Todas esas estrategias, tácticas, planes o como quiera que se les llame, han estado al margen del juego democrático legal. Por cualquiera de ellas, en la Cuarta República, los responsables la habrían pasado muy mal… O no la habrían pasado. Y si estas acciones hubiesen ocurrido en Estados Unidos o en algún país europeo, ya podríamos imaginar qué les habría pasado a los causantes y cooperadores. Pero como ocurrieron —y siguen ocurriendo— en la Venezuela chavista, las reglas de la democracia burguesa se vuelven en extremo flexibles. Todo está permitido para alcanzar el objetivo del “cambio de régimen”.

El contexto del vecindario

Las reglas de lucha libre según las cuales la derecha puede hacer lo que le parezca, mientras la izquierda debe cumplir las normas al pie de la letra, han sido uno de los factores comunes en la historia reciente latinoamericana.

También sería largo estudiar cada caso, pero al menos nombremos a los líderes que han sido derrotados mediante cuestionables acciones judiciales o confabulaciones parlamentarias: Fernando Lugo, en Paraguay; Manuel Zelaya, en Honduras; Dilma Rousseff y Luiz Inácio Lula Da Silva, en Brasil; Cristina Kirchner, en Argentina; Rafael Correa y Jorge Glass, en Ecuador; Evo Morales, en Bolivia y Pedro Castillo, en Perú.

Ha habido otras tentativas de patear la mesa para sacar a gobiernos tachados como izquierdistas. Se intentó impedir que tomara posesión Bernardo Arévalo, en Guatemala, mientras se mantiene bajo asedio a Xiomara Castro, en Honduras.

Pero si de amenazas se trata, la más seria que ha aparecido en el horizonte es la que se cierne sobre Gustavo Petro, en Colombia, quien enfrenta un típico ataque de lawfare, a cargo de los sectores más retrógrados del país vecino: la oligarquía y el uribismo paramilitarista que sigue controlando parte de la institucionalidad neogranadina.

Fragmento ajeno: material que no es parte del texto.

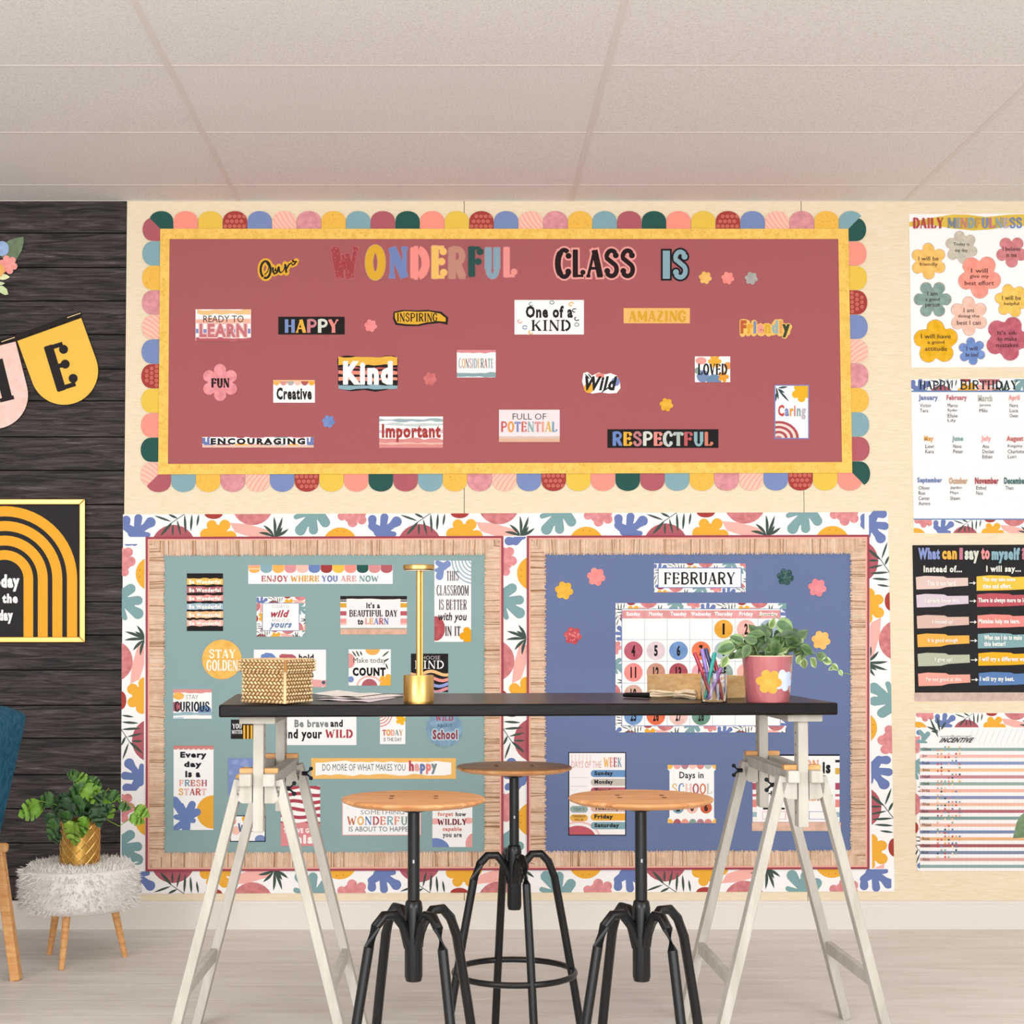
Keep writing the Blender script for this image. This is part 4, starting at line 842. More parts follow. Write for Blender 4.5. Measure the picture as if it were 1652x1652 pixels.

Y es aquí, en este punto específico, donde aparece la reflexión acerca de los líderes de izquierda, revolucionarios o simplemente, reformistas, que no comprenden esta parodia de legalidad que se aplica a unos y no a otros. O que la comprenden, pero la toleran, vaya usted a saber por qué y, a veces, hasta colaboran para que los “sucios” terminen derrotando a otros “limpios”.

Ver a Petro en el trance de ser atacado por una banda de demoníacos adversarios produce sentimientos encontrados. Por un lado, la evidente solidaridad que merece un líder que arribó al poder en buena lid, enfrentando toda clase de obstáculos y amenazas, y como tal, merece seguir adelante con su mandato. Por otra parte, es inevitable sentir la tentación de decirle que se lo advertimos, señor Petro, que cuando se enfrenta uno al poder imperial y a las clases dominantes domésticas no hay escapatoria posible. Que de nada sirve prestarse de vez en cuando a las tretas de esos luchadores que no respetan ninguna regla ni a ninguna autoridad. Que, al contrario, mientras más blando te vean, más duro te pegan.